Slowly the teahouse fell silent. All that could be heard was the sounds of breathing…
Soon, as puffs of smoke dissipated, some people from the kampong opened up about their struggles for being considered “too religious” and “high-maintenance” by the Thai community and for being “too lax” and “incorrect” by some other Muslims who had studied advanced-level religion in the Middle East. With endless arguments about whose Islam was more pure, conflicts often arose within the community in defence of their local religious practices.
“Even Nayu people don’t think alike. Besides close friends, no one can be trusted, let alone the authorities.” The man’s words went beyond mere frustration.
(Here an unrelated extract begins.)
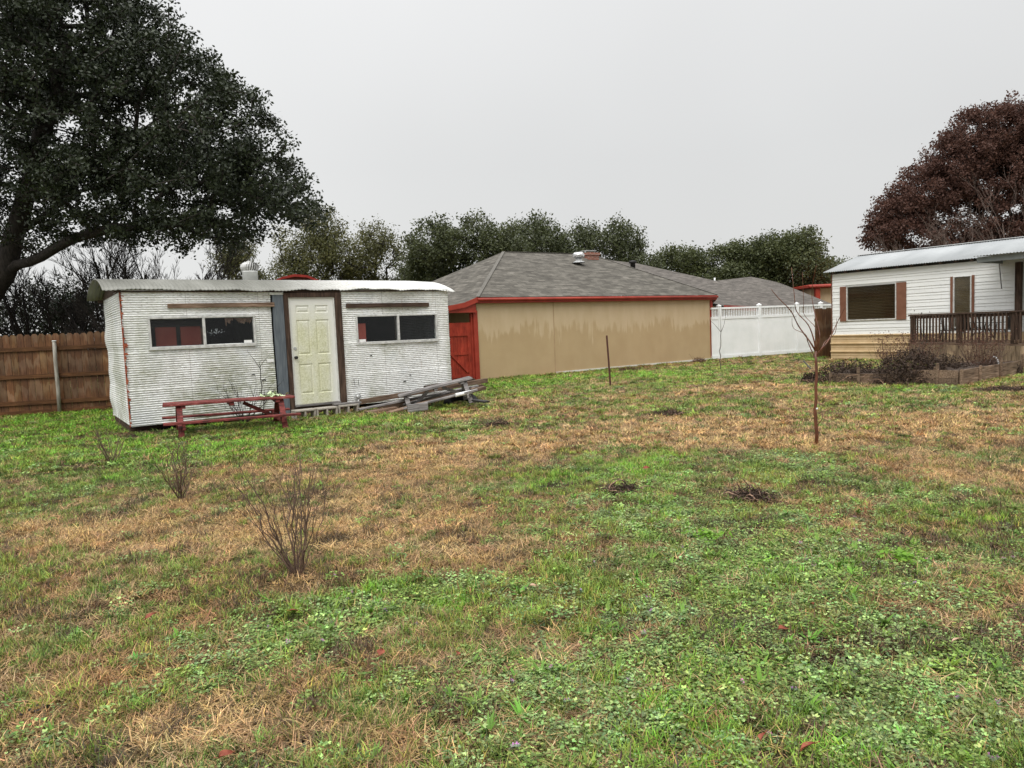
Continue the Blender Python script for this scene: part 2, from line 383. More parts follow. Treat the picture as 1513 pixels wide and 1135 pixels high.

Despite all this, many of their dreams are not any different from the “Thais” nor from other people around the world. Many families wish for higher education for their children—to achieve job security and to avoid the hardship of sea fishing. Others imagine their children thriving in the civil service—as teachers, soldiers, or police. At the same time they just want to be “good Muslims.”
Nevertheless, being stuck amid the polarising struggle between Thainess and Melayuness leaves no room for a different way of living and thinking. Most people, men and women, cannot but be avoidant with strangers and quiet about their aspirations and their inner selves, letting them fall by the wayside and slowly fade away like a boat waiting to be put out of commission. There’s just the words of one man whose feelings could perhaps represent everyone else’s in the teahouse. He said to me softly, “Seriously Bae…It’s not easy to be born Nayu.”